Share

BONDOWOSO – Nasib Guru Tidak Tetap (GTT) atau biasa disebut honorer di Bondowoso mendapat sorotan serius dari Dewan Pendidikan (DP) Kabupaten Bondowoso. Dengan menghelat Focus Group Discussion (FGD), Dewan Pendidikan dan beberapa stakeholder terkait mendiskusikan nasib guru honorer di gedung Bappeda, Sabtu (19/05/2017).

Dr Syaiful Bahar selaku ketua Dewan Pendidikan mengungkapkan, tentu akan kesulitan mencari solusi tentang polemik yang terjadi pada guru honorer. Dari data yang Ia dapat, jumlah guru honorer sudah melebihi kebutuhan. Di Bondowoso sendiri sudah ada peraturan bupati tentang dilarangnya pengangkatan guru. Namun data bahwa guru honorer sudah over itu bisa dibilang ironis, mengingat fakta di lapangan membuktikan bahwa masih ada sekolah yang justru kekurangan tenaga pendidik.

“Di FGD ini kita fokus mencari solusi terkait guru GTT karena jumlahnya yang sudah over. Di sisi lain memang bupati sudah tidak bisa memberikan SK pengangkatan guru pendidik.

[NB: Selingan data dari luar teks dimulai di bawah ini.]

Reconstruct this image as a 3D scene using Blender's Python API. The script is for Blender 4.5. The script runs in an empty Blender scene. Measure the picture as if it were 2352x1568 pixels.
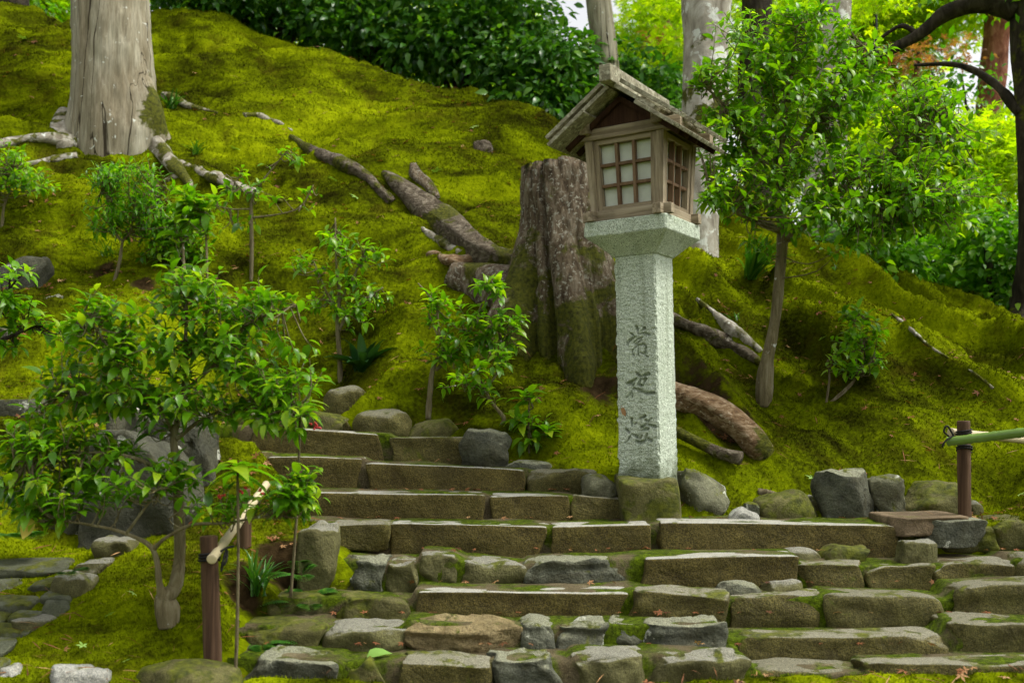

Tapi di sisi yang lain juga, masih ada pengaduan dari beberapa kepala sekolah bahwa sekolahnya masih kekurangan tenaga pendidik,” paparnya kepada Memo Indonesia.

 

Baca Juga : Sertifikasi Ribuan Guru di Bondowoso Tersendat, Kapan Akan Cair?

 

Persoalan kedua adalah minimnya bayaran yang di peroleh GTT. Bahar menilai honor yang mereka terima perlu diperhatikan. Karena hanya 15 persen dari dana BOS yang bisa mereka terima. Dia memberikan informasi bahwa guru yang intens mengajar, maksimal mendapatkan Rp 700 ribu per bulannya. Sedangkan guru mata pelajaran (maple) hanya mendapatkan honor Rp 175.000 per bulannya.

“Dana BOS sudah diatur Permendiknas no 8/2017 terkait penggunaannya kepada GTT yang hanya 15 persen boleh dipergunakan untuk bayaran guru. Karena itu saat ini GTT tidak bisa mendapatkan insentif sebesar sebelum aturan itu ada,” jelasnya.

Pada forum tersebut Bahar berharap bisa menemukan solusi untuk memikirkan pemerataan dan kesejahteraan guru honorer dengan mencari celah selain dari BOS. “Untuk itu kita akan diskusikan.  Apakah mungkin eksistensi mereka kita pertahankan dengan konsekuensi kesejahteraannya kita upayakan. Tentunya dengan mencari celah sumber bayaran dengan ukuran kepantasan bayaran yang bisa mereka terima,” pungkasnya. (abr/esb)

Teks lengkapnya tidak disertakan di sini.